Exercise goal
Write out the data below in full. Keep it exact.

Information provided

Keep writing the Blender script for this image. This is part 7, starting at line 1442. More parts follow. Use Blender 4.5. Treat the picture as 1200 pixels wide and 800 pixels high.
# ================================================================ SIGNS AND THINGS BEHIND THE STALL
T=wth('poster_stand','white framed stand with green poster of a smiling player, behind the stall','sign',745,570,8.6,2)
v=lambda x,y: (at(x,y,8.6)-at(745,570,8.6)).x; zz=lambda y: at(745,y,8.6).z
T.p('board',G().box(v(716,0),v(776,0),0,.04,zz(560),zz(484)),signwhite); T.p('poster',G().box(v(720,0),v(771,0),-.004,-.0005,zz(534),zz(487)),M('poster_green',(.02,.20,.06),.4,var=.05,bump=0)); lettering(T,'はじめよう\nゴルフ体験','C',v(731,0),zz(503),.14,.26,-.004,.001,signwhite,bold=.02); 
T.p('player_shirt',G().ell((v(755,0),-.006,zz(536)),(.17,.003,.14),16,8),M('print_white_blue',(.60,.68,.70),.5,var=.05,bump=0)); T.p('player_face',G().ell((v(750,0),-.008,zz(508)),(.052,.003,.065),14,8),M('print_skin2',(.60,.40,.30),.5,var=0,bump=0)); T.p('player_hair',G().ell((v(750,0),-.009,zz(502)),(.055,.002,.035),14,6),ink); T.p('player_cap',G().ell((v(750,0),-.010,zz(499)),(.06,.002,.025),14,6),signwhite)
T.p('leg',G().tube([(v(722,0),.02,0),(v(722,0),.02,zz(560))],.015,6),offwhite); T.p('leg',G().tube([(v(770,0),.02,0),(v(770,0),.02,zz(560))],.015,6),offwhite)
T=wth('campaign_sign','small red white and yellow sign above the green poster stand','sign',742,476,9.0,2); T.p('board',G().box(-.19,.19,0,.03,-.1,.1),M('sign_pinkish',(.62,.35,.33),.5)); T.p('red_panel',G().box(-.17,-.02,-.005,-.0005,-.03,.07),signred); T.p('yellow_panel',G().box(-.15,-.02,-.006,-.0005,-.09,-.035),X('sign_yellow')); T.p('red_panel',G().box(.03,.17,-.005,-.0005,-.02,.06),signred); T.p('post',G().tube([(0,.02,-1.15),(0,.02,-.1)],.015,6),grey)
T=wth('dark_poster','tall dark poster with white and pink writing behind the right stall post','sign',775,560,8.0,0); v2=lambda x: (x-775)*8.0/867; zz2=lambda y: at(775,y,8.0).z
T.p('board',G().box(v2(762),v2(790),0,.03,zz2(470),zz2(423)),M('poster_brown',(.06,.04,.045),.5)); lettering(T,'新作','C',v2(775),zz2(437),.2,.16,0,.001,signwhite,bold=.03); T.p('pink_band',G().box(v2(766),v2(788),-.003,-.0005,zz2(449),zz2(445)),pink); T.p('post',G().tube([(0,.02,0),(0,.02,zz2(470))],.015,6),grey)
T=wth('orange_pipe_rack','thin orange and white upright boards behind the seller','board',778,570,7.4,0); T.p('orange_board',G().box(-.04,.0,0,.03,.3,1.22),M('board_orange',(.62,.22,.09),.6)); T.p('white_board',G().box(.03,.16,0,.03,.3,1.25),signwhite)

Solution
Keep writing the Blender script for this image. This is part 7, starting at line 1442. More parts follow. Use Blender 4.5. Treat the picture as 1200 pixels wide and 800 pixels high.
# ================================================================ SIGNS AND THINGS BEHIND THE STALL
T=wth('poster_stand','white framed stand with green poster of a smiling player, behind the stall','sign',745,570,8.6,2)
v=lambda x,y: (at(x,y,8.6)-at(745,570,8.6)).x; zz=lambda y: at(745,y,8.6).z
T.p('board',G().box(v(716,0),v(776,0),0,.04,zz(560),zz(484)),signwhite); T.p('poster',G().box(v(720,0),v(771,0),-.004,-.0005,zz(534),zz(487)),M('poster_green',(.02,.20,.06),.4,var=.05,bump=0)); lettering(T,'はじめよう\nゴルフ体験','C',v(731,0),zz(503),.14,.26,-.004,.001,signwhite,bold=.02); 
T.p('player_shirt',G().ell((v(755,0),-.006,zz(536)),(.17,.003,.14),16,8),M('print_white_blue',(.60,.68,.70),.5,var=.05,bump=0)); T.p('player_face',G().ell((v(750,0),-.008,zz(508)),(.052,.003,.065),14,8),M('print_skin2',(.60,.40,.30),.5,var=0,bump=0)); T.p('player_hair',G().ell((v(750,0),-.009,zz(502)),(.055,.002,.035),14,6),ink); T.p('player_cap',G().ell((v(750,0),-.010,zz(499)),(.06,.002,.025),14,6),signwhite)
T.p('leg',G().tube([(v(722,0),.02,0),(v(722,0),.02,zz(560))],.015,6),offwhite); T.p('leg',G().tube([(v(770,0),.02,0),(v(770,0),.02,zz(560))],.015,6),offwhite)
T=wth('campaign_sign','small red white and yellow sign above the green poster stand','sign',742,476,9.0,2); T.p('board',G().box(-.19,.19,0,.03,-.1,.1),M('sign_pinkish',(.62,.35,.33),.5)); T.p('red_panel',G().box(-.17,-.02,-.005,-.0005,-.03,.07),signred); T.p('yellow_panel',G().box(-.15,-.02,-.006,-.0005,-.09,-.035),X('sign_yellow')); T.p('red_panel',G().box(.03,.17,-.005,-.0005,-.02,.06),signred); T.p('post',G().tube([(0,.02,-1.15),(0,.02,-.1)],.015,6),grey)
T=wth('dark_poster','tall dark poster with white and pink writing behind the right stall post','sign',775,560,8.0,0); v2=lambda x: (x-775)*8.0/867; zz2=lambda y: at(775,y,8.0).z
T.p('board',G().box(v2(762),v2(790),0,.03,zz2(470),zz2(423)),M('poster_brown',(.06,.04,.045),.5)); lettering(T,'新作','C',v2(775),zz2(437),.2,.16,0,.001,signwhite,bold=.03); T.p('pink_band',G().box(v2(766),v2(788),-.003,-.0005,zz2(449),zz2(445)),pink); T.p('post',G().tube([(0,.02,0),(0,.02,zz2(470))],.015,6),grey)
T=wth('orange_pipe_rack','thin orange and white upright boards behind the seller','board',778,570,7.4,0); T.p('orange_board',G().box(-.04,.0,0,.03,.3,1.22),M('board_orange',(.62,.22,.09),.6)); T.p('white_board',G().box(.03,.16,0,.03,.3,1.25),signwhite)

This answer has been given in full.